Chancellor Jeremy Hunt announced new regulations for DC pension schemes to disclose investments, introduced a ‘British Isa’ with a £5,000 annual allowance for UK assets, empowered regulators to assess schemes based on overall returns, and promised consultations on ‘pot for life’ measures.
Additionally, he announced a 2 per cent cut in National Insurance Contributions (NIC), reducing the rate from 10 per cent to 8 per cent starting April 6th, with self-employed NIC reduced to 6 per cent.
Hymans Robertson head of DC investment says: “The Chancellor’s initiative to disclose investment within the UK is aligned to the Mansion House reforms. The FCA will be concerned that this disclosure may lead to an expectation that more be invested in UK assets where potentially the investment case for doing so doesn’t stack up. There is a friction here potentially between the ambitions of Mansion House and the FCA’s duty to make sure initiatives protect members and the market framework.
“Return drivers are the key consideration of asset allocation decisions alongside diversification and risk management. If the investment case stacks up recommendations will be made to invest in the UK. Many argue however that the case for significant investment in the UK does not currently exist.
“The announcement on benchmarking against other schemes is not unexpected particularly against the largest >£10bn plus in assets. This will drive consolidation in the market. However, consideration still needs to be given to those schemes where, due to structure, it is and has been difficult if not impossible to move, for example those with GMP underpins. A solution to that has not yet presented itself and this remains a big problem.
“We look forward to the consultation to understand better how the Chancellor envisages various aspects of the measures will work.”
Hymans Robertson head of DC markets Paul Waters says: “Although it’s good that the Government has issued an update on the lifetime provide model, (‘pot for life’), there are a number of other initiatives in play to tackle our fragmented pensions system, such as consolidation and the pensions dashboard, which should be given time to deliver first, before pot for life. Only then will we know if we’re tackling the right problem. Radical developments like the lifetime pension model should be longer term policy considerations.”
WTW Investments business managing director Pieter Steyn says: “Using carrot before stick, the Chancellor is seeking increased UK investments from savers as well as a more pragmatic approach to cost comparison. We agree that value for money rather than lowest cost should be the focus and we welcome greater DC transparency and all efforts that improve savers’ engagement with their pensions. We look forward to participating in the consultations to help drive better retirement outcomes for DC investors.”
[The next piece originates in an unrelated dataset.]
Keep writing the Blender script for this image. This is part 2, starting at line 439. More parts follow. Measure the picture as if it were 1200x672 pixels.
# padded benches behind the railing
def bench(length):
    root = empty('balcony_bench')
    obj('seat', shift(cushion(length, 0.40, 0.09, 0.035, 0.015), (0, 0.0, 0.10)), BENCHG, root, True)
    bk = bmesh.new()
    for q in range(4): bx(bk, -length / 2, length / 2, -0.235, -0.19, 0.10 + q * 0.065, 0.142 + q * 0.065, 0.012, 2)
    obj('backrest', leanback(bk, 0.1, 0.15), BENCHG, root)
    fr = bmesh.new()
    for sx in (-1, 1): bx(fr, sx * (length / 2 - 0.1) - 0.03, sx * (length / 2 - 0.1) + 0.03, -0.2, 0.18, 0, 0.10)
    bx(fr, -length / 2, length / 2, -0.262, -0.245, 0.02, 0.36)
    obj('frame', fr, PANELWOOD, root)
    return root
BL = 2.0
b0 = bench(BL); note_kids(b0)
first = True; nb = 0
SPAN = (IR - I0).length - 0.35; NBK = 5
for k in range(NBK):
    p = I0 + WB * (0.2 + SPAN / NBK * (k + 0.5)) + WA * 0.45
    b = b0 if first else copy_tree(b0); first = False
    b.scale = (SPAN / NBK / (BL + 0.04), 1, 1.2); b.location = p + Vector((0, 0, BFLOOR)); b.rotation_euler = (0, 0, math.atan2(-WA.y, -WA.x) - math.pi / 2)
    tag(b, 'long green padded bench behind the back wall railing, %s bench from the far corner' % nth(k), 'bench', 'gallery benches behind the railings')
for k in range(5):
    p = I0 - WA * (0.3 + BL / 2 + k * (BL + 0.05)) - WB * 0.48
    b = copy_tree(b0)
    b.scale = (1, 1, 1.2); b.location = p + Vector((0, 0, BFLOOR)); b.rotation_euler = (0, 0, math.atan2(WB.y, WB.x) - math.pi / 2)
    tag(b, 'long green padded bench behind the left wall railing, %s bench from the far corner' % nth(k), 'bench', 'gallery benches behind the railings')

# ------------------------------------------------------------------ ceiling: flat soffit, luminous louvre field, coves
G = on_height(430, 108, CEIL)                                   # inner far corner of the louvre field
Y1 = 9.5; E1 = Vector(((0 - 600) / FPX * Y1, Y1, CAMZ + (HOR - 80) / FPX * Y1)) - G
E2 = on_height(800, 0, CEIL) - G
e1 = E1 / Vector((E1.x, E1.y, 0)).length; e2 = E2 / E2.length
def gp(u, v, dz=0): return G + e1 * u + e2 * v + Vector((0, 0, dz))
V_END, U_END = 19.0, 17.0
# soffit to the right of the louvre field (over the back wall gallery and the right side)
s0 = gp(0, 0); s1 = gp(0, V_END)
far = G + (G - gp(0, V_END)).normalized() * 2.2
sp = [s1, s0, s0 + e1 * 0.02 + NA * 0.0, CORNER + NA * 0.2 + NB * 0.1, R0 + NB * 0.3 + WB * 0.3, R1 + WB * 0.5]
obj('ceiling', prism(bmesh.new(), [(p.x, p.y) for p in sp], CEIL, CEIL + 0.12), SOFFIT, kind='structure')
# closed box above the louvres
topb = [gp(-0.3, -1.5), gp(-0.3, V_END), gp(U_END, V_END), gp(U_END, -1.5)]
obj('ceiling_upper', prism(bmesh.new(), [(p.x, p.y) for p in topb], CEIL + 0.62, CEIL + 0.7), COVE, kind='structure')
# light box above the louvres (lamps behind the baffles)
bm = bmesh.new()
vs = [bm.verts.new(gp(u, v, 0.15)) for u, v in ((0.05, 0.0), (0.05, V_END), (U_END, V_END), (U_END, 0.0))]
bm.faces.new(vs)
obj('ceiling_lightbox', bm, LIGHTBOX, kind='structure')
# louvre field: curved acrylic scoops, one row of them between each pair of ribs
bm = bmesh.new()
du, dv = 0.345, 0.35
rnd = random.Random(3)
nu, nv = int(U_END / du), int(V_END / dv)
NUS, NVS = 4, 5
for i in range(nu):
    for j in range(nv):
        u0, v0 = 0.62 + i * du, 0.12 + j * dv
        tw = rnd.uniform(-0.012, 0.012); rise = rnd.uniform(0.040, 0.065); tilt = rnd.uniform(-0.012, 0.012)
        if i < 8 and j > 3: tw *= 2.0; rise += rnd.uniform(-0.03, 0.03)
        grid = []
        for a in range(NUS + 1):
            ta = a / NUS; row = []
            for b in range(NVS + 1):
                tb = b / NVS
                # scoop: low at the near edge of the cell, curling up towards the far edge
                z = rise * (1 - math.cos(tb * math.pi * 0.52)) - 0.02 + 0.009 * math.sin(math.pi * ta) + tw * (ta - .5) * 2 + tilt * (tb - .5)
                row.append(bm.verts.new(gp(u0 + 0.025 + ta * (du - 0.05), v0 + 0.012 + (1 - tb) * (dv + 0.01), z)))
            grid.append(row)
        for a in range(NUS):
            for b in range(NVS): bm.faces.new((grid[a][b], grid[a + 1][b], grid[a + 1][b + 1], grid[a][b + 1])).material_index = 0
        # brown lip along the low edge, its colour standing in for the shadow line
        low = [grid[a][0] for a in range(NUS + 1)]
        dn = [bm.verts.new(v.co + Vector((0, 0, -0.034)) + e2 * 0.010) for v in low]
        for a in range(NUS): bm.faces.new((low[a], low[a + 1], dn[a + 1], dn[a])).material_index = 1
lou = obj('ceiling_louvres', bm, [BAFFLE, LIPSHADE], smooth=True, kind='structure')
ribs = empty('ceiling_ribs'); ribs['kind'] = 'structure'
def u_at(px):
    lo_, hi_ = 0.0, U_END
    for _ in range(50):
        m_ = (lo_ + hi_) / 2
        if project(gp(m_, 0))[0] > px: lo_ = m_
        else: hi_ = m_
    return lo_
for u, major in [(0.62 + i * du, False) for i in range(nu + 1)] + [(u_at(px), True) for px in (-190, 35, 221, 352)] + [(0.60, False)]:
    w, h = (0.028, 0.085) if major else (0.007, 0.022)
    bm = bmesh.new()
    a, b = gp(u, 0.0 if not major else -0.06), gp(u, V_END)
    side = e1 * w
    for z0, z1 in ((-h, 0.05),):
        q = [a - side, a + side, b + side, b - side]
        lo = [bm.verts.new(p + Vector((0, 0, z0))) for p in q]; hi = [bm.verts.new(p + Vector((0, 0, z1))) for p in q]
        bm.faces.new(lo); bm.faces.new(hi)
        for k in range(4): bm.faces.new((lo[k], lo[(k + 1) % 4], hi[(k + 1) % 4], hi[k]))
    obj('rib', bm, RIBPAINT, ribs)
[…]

Barnett Waddingham chief investment officer Matt Tickle says: “The British ISA offers retail investors an impressive tax incentive to invest in London-listed shares, but the approach with institutional investors is more stick than carrot; an expectation with no incentive, and a threat of ‘further action’ if UK equity allocations don’t increase. Given the poor performance of the FTSE all-share compared to global equities since 2010, and combined with the Chancellor’s focus on returns and value, DC pension schemes are being put into a remarkably difficult position. It’s a rock and a hard place; returns for members versus a political push for a cash injection into the country. What’s more, the UK market is heavily weighted towards oil and gas – further investment into UK equities could disrupt schemes’ existing sustainable investment strategies.
“Pension schemes will not thank Mr Hunt for his announcements today. Their responsibility must be to their members, not changing with the winds of Government policy or party. But with other changes on the horizon and regulatory pressure coming from all angles, there are some tough months ahead.”